======== Dataset extract ========

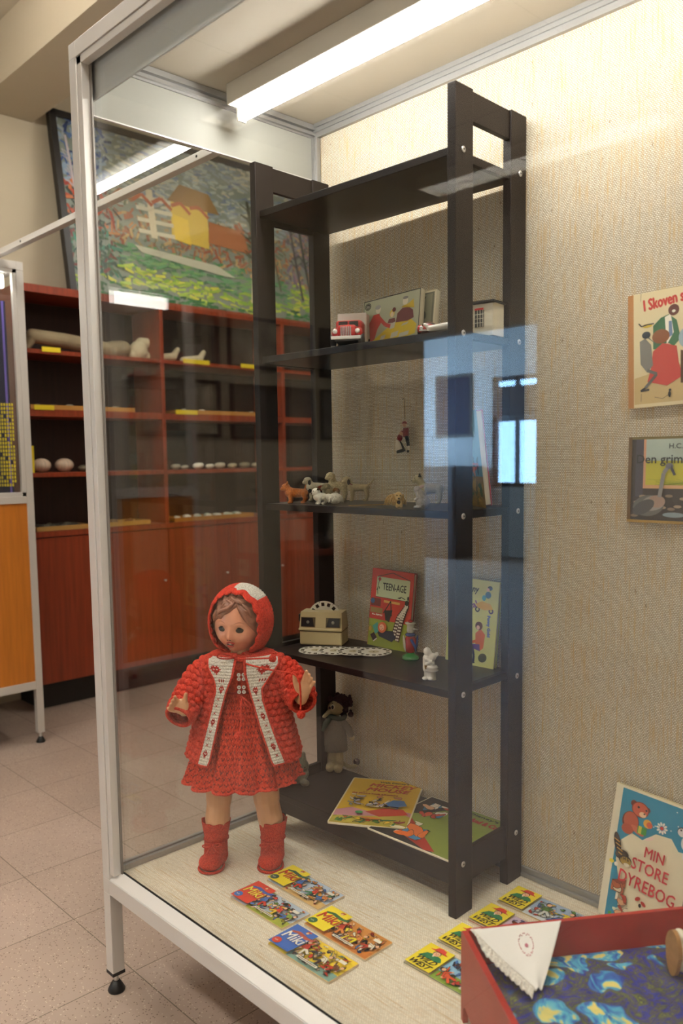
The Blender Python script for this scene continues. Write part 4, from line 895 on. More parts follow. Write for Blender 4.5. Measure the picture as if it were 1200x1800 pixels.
dl = ['picture disc at the left end of the row of four discs', 'second picture disc from the left, overlapped by its neighbours', 'third picture disc from the left, overlapped by its neighbours', 'picture disc lying on top at the right end of the row']
first = None
for i, (x, y) in enumerate(((-.489, .083), (-.447, .107), (-.404, .130), (-.360, .153))):
    o = disc('picture_disc', '') if first is None else first.copy()
    if first is not None: C.objects.link(o)
    first = first or o
    o.location = W(x, y, Z4+.0003+.0011*i); o.rotation_euler = (0, 0, .3*i+.1)
    tag(o, dl[i], 'picture disc', 'picture discs on the shelf')
# waiter bottle
t = E('bird_figurine', 'glass bird figurine with red body, white head and green foot', 'figurine', W(-.258, .170, Z4), rz=IR)
GG = mat('green_glass', '2a7a34', .1, coat=.6); RG = mat('red_glass', '9a1a1e', .12, coat=.6); BG = mat('blue_glass', '2a3a78', .12, coat=.6); WG = mat('white_glass', 'cfcabb', .2)
MB().lathe([(.021, 0), (.0215, .003), (.019, .008), (.012, .012), (.006, .016)], GG, n=24).build('foot', t)
MB().lathe([(.007, .014), (.013, .019), (.016, .030), (.0145, .045), (.010, .056), (.008, .060)], RG, n=20, sy=.85).build('body', t)
for s in (-1, 1): MB().ball((s*.0145, -.003, .038), (.0035, .007, .020), WG if s < 0 else BG, rot=(0, s*.12, 0)).build('wing', t)
MB().tube([(.0, -.013, .050), (.010, -.011, .030), (.012, -.008, .02)], .0035, BG, n=8).build('stripe', t)
MB().lathe([(.012, .056), (.013, .059), (.009, .063)], BG, n=18).build('collar', t)
MB().lathe([(.007, .061), (.009, .068), (.008, .078), (.0085, .082), (.013, .085), (.013, .087), (.0, .087)], WG, n=18).build('head', t)
MB().ball((.0, 0, .090), (.006, .006, .004), RG).build('crest', t); MB().tube([(.006, -.004, .072), (.016, -.008, .071)], [.003, .001], WG, n=8).build('beak', t)
# porcelain couple
t = E('porcelain_couple', 'white porcelain figurine of two hugging children near the shelf edge', 'figurine', W(-.112, .058, Z4), rz=IR)
POR = mat('porcelain', 'cfc8bb', .18, coat=.5, var=.06, vs=60)
blob('figures', [((.004, -.002, .0), .010, (.004, -.002, .018), .009), ((.004, -.002, .020), .009, (.002, -.001, .040), .008), ((-.008, .002, .004), .0045, (-.007, .002, .022), .005), ((-.007, .002, .022), .008, (-.006, .002, .046), .009),
   ((-.005, .001, .060), (.0085, .0085, .0095)), ((.006, -.003, .049), (.0085, .008, .009)), ((.002, -.010, .040), .0035, (-.009, -.007, .034), .003), ((-.008, -.006, .044), .0035, (.006, -.010, .036), .003), ((-.011, -.004, .003), (.006, .007, .004)), ((.0, -.008, .003), (.006, .008, .004))], POR, t, .0009, 2)
MB().lathe([(.0105, .022), (.0145, .019), (.015, .021), (.0125, .025), (.0145, .026), (.011, .031)], POR, n=22, M=Matrix.Translation((.004, -.002, 0))).build('frilled_skirt', t)
for x, z in ((.013, .054), (.0, .057)): MB().ball((x, -.004, z), (.005, .003, .0065), POR, rot=(0, .5 if x > .01 else -.5, 0)).build('hair_bow', t)
MB().ball((-.009, -.004, .030), (.003, .005, .008), mat('porcelain_gold', '8a6a34', .4)).build('posy', t)

# --------- bottom shelf: knitted figure and plush
Z5 = .1092
KN = mat('knit_grey', '82796b', .95, var=.1, vs=300, bump=.9, bs=420); KC = mat('knit_cream', 'b8a67c', .95, var=.1, vs=300, bump=.9, bs=420); KM = mat('knit_maroon', '3a1620', .95, var=.2, vs=200, bump=.9, bs=300)
t = E('knitted_figure', 'knitted long nosed figure in grey dress with maroon hair and green scarf', 'knitted toy', W(-.565, .222, Z5), rz=IR)
blob('body', [((-.016, -.018, .012), .012, (-.016, -.002, .014), .010), ((.006, -.026, .012), .012, (.006, -.006, .014), .010), ((-.014, 0, .014), .010, (-.010, .006, .070), .012), ((.010, -.004, .014), .011, (.008, .004, .070), .013),
   ((.0, .008, .07), (.022, .018, .03)), ((.002, .01, .155), .008, (.002, .012, .135), .010), ((.002, .012, .168), (.023, .019, .021)), ((-.012, .004, .162), .008, (-.030, -.010, .151), .0048), ((.044, -.002, .089), (.008, .007, .009))], KC, t, .0014, 4)
MB().grid(lambda u, v: ((.0+(.031-.014*v+.004*math.sin(v*3))*math.cos(2*PI*u), .006+(.022-.008*v)*math.sin(2*PI*u), .052+.088*v), )[0], 30, 10, KN, cu=True).build('dress', t, solid=.002)
blob('sleeve', [((.018, .006, .132), .010, (.036, .0, .112), .0095), ((.036, .0, .112), .0095, (.042, -.002, .096), .008)], KN, t, .0014, 2)
blob('sleeve', [((-.016, .004, .132), .010, (-.024, .004, .10), .010), ((-.024, .004, .10), .010, (-.025, .004, .070), .009)], KN, t, .0014, 2)
b = MB().ball((.016, .018, .180), (.027, .018, .022), KM).ball((-.014, .014, .192), (.010, .008, .009), KM)
for k in range(60):
    a = random.Random(k); p = Vector((a.uniform(-.012, .044), a.uniform(.0, .03), a.uniform(.15, .20))); b.ball(p, a.uniform(.004, .008), KM, n=8)
b.build('hair', t)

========

Only a number is wanted: how many lines contain "from"?

2